Mijn ruzie met Yann Martel

21-12-2012 14:23

.
Life of Pi klinkt oppervlakkig als een pleidooi voor verdraagzaamheid van alle religies en de universele waarde van God, maar schrijver Yann Martel vindt eigenlijk dat iedereen zijn eigen leven in de hand moet nemen en niet zeuren. Hij ruziede erover met DeJaaps Dirk Koppes. Gelukkig is er nu de filmversie.
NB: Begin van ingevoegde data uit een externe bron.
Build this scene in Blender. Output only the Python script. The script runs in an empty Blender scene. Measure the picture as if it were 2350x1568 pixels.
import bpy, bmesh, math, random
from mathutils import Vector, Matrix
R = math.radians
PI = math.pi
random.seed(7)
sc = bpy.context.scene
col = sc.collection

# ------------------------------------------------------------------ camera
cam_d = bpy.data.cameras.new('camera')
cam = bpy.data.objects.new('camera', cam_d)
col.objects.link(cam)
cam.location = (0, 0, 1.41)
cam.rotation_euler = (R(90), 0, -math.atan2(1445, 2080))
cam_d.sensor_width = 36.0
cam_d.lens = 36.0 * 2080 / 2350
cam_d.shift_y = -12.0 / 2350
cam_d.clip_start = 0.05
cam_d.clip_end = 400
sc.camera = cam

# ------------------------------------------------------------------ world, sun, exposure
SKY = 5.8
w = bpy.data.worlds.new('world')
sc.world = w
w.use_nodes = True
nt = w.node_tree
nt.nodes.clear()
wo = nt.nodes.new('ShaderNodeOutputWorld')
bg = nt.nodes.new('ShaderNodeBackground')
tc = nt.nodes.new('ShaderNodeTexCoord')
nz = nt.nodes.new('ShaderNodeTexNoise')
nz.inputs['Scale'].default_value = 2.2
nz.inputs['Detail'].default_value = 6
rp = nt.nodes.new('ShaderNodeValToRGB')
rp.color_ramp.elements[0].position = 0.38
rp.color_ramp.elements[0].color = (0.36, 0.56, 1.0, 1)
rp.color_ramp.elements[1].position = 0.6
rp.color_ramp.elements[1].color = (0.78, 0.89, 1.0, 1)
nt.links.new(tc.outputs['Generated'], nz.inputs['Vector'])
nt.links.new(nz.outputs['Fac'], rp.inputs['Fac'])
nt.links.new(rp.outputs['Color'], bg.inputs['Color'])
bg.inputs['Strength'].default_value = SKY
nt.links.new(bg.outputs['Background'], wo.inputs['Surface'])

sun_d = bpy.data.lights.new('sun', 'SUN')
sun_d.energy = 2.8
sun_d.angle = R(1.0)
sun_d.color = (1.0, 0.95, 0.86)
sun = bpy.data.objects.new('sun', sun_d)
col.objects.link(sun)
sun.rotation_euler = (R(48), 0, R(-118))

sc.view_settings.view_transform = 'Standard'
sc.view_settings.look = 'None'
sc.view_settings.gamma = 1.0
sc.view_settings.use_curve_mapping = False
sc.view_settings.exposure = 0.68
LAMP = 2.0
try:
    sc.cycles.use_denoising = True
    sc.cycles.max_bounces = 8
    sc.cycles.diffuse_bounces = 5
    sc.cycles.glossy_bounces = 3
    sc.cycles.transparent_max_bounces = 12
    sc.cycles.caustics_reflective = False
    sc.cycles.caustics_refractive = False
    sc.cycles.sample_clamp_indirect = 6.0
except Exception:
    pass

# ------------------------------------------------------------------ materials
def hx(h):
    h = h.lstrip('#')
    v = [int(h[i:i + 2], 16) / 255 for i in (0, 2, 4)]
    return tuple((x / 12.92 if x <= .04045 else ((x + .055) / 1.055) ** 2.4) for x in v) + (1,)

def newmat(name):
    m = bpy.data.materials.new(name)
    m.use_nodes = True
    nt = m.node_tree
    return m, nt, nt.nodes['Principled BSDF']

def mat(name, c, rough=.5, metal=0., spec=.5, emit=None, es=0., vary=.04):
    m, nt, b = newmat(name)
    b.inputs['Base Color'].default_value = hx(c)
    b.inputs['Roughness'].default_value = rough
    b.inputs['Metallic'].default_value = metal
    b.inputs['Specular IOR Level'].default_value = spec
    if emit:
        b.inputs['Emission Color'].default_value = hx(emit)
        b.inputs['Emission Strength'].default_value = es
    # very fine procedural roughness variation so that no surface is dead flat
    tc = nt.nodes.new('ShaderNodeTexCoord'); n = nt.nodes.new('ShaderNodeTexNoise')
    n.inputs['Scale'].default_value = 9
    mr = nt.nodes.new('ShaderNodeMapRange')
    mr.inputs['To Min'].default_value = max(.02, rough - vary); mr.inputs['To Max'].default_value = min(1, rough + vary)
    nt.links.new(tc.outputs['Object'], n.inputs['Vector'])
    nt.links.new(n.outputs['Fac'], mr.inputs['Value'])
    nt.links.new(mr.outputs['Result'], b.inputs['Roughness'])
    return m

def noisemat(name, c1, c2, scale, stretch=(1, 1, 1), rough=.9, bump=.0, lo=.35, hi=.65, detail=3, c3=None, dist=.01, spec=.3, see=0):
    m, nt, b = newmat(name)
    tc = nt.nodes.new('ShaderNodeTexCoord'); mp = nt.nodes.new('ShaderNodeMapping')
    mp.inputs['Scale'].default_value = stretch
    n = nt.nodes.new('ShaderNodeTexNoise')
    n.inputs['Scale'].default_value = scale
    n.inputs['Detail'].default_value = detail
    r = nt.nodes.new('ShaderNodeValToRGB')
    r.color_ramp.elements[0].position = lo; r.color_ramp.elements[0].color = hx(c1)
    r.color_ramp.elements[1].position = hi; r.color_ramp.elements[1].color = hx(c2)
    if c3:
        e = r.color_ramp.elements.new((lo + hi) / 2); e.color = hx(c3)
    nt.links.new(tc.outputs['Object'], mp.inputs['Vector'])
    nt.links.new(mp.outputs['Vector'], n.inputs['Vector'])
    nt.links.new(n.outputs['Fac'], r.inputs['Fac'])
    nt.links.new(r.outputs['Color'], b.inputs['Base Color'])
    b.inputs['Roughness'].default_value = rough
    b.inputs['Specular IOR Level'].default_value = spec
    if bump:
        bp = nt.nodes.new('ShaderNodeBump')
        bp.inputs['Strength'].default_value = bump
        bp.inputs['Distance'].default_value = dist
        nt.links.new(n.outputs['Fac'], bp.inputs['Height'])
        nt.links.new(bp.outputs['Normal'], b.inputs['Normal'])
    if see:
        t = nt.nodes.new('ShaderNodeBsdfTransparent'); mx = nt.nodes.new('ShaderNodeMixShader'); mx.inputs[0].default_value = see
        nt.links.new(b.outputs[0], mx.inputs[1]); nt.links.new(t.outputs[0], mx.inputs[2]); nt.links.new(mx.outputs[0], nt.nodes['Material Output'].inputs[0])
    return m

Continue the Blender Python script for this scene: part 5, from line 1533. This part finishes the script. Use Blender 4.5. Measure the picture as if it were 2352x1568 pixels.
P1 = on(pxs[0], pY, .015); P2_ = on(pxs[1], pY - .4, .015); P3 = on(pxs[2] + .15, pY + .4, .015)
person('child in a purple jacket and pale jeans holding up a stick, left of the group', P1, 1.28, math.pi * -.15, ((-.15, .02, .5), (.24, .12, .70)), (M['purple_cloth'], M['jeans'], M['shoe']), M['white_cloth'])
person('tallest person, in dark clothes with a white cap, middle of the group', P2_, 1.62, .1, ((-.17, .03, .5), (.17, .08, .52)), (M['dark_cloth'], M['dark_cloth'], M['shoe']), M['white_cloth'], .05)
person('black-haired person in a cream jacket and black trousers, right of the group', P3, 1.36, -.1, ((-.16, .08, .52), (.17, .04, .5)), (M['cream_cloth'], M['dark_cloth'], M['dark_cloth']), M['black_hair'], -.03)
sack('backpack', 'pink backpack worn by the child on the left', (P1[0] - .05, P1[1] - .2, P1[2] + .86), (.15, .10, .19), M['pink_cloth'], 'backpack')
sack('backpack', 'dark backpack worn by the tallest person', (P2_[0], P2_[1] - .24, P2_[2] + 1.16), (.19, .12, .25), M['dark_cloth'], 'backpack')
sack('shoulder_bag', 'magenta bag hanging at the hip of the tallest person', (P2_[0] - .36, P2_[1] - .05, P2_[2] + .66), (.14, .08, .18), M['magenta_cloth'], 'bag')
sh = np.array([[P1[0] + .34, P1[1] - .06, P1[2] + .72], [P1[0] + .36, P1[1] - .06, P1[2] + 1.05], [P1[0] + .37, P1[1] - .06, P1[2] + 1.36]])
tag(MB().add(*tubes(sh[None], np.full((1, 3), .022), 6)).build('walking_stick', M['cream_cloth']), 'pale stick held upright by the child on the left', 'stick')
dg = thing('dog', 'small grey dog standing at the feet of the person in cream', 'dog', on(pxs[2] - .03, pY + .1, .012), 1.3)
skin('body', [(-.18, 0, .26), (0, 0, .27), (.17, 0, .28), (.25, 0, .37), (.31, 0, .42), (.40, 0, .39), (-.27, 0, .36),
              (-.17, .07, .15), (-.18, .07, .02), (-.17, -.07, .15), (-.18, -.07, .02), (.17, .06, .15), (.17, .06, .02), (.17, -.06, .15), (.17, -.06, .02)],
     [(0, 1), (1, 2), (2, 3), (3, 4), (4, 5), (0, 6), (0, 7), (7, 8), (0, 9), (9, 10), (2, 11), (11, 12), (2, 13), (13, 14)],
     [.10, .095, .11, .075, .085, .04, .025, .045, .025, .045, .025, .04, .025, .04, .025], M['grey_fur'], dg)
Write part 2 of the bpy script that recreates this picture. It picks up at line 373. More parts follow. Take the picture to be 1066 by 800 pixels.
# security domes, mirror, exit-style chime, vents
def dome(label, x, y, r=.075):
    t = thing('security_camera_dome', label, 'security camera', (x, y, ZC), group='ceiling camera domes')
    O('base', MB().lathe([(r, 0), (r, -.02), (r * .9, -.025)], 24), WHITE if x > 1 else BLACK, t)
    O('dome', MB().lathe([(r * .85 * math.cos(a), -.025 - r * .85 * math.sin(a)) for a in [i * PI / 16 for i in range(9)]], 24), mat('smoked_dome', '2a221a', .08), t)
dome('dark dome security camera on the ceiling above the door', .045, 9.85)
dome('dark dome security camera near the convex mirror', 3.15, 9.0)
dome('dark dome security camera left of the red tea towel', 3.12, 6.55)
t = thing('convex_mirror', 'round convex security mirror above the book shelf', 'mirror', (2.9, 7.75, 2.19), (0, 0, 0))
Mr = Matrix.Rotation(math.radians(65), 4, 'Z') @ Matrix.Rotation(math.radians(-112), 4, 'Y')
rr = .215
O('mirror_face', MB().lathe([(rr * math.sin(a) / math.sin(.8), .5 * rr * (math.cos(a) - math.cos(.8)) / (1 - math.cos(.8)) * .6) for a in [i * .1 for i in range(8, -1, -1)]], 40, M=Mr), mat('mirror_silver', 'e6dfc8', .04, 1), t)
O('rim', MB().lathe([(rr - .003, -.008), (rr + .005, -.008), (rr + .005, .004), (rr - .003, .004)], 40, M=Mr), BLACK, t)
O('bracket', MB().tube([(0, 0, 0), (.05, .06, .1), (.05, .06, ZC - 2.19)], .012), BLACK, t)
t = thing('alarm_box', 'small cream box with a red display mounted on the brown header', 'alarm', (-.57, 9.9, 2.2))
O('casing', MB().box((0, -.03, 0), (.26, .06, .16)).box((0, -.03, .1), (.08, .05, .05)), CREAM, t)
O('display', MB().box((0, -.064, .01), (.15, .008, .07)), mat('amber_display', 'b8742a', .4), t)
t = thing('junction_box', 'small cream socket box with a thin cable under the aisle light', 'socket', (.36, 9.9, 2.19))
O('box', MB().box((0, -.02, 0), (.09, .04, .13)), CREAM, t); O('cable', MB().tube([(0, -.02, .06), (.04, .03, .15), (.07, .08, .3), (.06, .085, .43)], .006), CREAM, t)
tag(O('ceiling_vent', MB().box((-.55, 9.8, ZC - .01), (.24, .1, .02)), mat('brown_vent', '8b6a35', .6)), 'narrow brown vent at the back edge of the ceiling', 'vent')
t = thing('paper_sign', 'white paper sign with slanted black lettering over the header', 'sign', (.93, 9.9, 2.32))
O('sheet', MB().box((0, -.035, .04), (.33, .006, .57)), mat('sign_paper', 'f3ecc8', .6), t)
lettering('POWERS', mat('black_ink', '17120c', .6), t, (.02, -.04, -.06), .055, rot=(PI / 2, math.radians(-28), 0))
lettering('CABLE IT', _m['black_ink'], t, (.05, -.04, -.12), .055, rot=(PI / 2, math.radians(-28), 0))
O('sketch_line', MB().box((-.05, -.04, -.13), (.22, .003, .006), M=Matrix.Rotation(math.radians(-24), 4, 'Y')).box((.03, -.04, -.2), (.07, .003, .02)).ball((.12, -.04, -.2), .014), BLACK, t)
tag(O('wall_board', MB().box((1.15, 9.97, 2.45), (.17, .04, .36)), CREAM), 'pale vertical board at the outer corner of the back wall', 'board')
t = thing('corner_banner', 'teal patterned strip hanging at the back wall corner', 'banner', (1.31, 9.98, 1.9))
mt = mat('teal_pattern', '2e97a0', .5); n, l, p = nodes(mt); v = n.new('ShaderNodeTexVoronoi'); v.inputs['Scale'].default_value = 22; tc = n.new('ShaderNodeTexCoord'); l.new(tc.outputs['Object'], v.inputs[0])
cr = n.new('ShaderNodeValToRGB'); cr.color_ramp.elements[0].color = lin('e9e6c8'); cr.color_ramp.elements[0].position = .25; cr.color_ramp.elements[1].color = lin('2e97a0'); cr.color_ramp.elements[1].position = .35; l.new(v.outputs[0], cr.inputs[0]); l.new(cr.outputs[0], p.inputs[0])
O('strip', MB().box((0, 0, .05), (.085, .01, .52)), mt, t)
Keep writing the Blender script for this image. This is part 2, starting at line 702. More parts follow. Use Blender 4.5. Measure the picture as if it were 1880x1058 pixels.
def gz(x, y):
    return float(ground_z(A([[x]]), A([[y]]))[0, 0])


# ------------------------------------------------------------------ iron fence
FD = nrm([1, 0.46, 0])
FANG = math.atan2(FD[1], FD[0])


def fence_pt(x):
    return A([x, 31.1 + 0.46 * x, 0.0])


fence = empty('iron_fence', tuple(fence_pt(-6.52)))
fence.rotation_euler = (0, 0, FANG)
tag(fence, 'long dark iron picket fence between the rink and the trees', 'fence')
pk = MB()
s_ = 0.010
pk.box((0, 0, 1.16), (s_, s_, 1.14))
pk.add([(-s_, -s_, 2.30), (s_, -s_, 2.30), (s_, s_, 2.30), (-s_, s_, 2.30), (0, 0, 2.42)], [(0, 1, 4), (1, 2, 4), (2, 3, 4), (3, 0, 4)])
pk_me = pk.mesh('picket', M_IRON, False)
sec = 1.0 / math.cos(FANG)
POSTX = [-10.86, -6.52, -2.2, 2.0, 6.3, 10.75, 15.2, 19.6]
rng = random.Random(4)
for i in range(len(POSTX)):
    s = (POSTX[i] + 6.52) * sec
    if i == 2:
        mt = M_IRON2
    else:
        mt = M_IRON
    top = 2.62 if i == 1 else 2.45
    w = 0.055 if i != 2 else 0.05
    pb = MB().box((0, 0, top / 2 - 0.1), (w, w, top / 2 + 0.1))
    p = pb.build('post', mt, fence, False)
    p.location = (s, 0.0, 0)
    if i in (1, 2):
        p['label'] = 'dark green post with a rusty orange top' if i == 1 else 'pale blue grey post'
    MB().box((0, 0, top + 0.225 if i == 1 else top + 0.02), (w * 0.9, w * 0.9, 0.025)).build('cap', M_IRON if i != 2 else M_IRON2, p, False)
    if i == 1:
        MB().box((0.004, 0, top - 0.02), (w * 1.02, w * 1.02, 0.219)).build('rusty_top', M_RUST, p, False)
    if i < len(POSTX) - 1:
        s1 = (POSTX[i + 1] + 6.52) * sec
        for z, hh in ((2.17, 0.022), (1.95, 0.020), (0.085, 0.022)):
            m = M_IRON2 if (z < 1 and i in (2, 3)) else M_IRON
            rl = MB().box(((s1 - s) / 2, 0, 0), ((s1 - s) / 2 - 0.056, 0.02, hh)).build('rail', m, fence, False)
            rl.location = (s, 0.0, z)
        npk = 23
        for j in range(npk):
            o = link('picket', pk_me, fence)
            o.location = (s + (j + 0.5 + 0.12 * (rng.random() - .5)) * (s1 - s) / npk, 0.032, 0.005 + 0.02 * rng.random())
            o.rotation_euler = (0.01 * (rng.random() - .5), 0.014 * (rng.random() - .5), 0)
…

Als je iets echt wil, kun je het bereiken
Barack Obama was diep getroffen door het lezen van Yann Martels Life of Pi, hij vond het een boek waardoor je weer gaat geloven. Op het eerste gezicht is Martels bestseller inderdaad een verhaal over de universele waarde van alle religies. Hoofdpersoon Pi is immers een hindoestaans opgevoed jongetje dat boodschappen doet bij de islam, het christendom en nog veel meer. Eenmaal in een reddingsboot met een zebra, orang-oetan en een Bengaalse tijger komen die wijze levenslessen goed van pas. Ook in de filmversie die nu in de bioscoop draait, komen die feelgood-reli-thema’s langs.

In werkelijkheid heeft Martel een hardere blik op de werkelijkheid, ondervond ik toen ik de Canadese schrijver een paar jaar geleden interviewde. Mijn vraag was of de drenkeling, die zoveel dagen op zee overleeft in gezelschap van een tijger, zijn geluk in eigen hand heeft of een speelbal is in de handen van God. “Als je iets echt wilt, dan kun je het bereiken. Wat dan ook”, stelde Martel. “Niets weerhoud je. Mensen die berusten in het lot, zijn feitelijk slappelingen.” Ik gaf een tegenvoorbeeld: door een sportblessure van mijn knie zou ik nooit marathons kunnen lopen. Terwijl ik dat wel wilde. Onzin, aldus Martel. Dan had ik maar betere artsen moeten zoeken, specialistische fysiotherapie opzoeken, me laten opereren. Maar volgens de dokter had dat geen zin, riep ik vertwijfeld terwijl we op een bankje aan de Amsterdamse gracht zaten. “Bulshit. Dan zoek je maar een andere arts. Als ik na het floppen van mijn eerste boeken de uitspraken van mijn uitgevers had geloofd, dan had ik nooit Life of Pi geschreven. Uiteindelijk ben je verantwoordelijk voor je eigen leven. Je maakt je eigen geluk.”

Niet te verfilmen
Dus ziekte en andere malheur kunnen mensen zichzelf verwijten. “Feitelijk wel. Kijk naar Pi, die belandt in een boot met een zebra, orang-oetan en een tijger. En hij heeft zijn familie verloren in een scheepsramp. Toch staat hij open voor de schoonheid van de zee, toch overleeft hij.” We worden het niet eens, ik beschuldig hem ervan zieken te stigmatiseren, hij kapt het interview af.

Wat Martel van de filmversie van zijn “niet te verfilmen” boek vindt, weet ik niet. Hij zal blij zijn met de prachtige 3D-beelden van de Oscar-winnende regisseur Ang Lee. Een arthouseproductie met een budget van 120 miljoen dollar. De confrontaties tussen tijger en Indiase bootdrenkeling overtuigen van de eerste tot de laatste seconde. Maar Martels geloof in de Amerikaanse droom raakt ondergesneeuwd in deze poëtische beeldenreeks. Uiteindelijk zal het wel goed aflopen met Yann, want geluk, dat maak je zelf.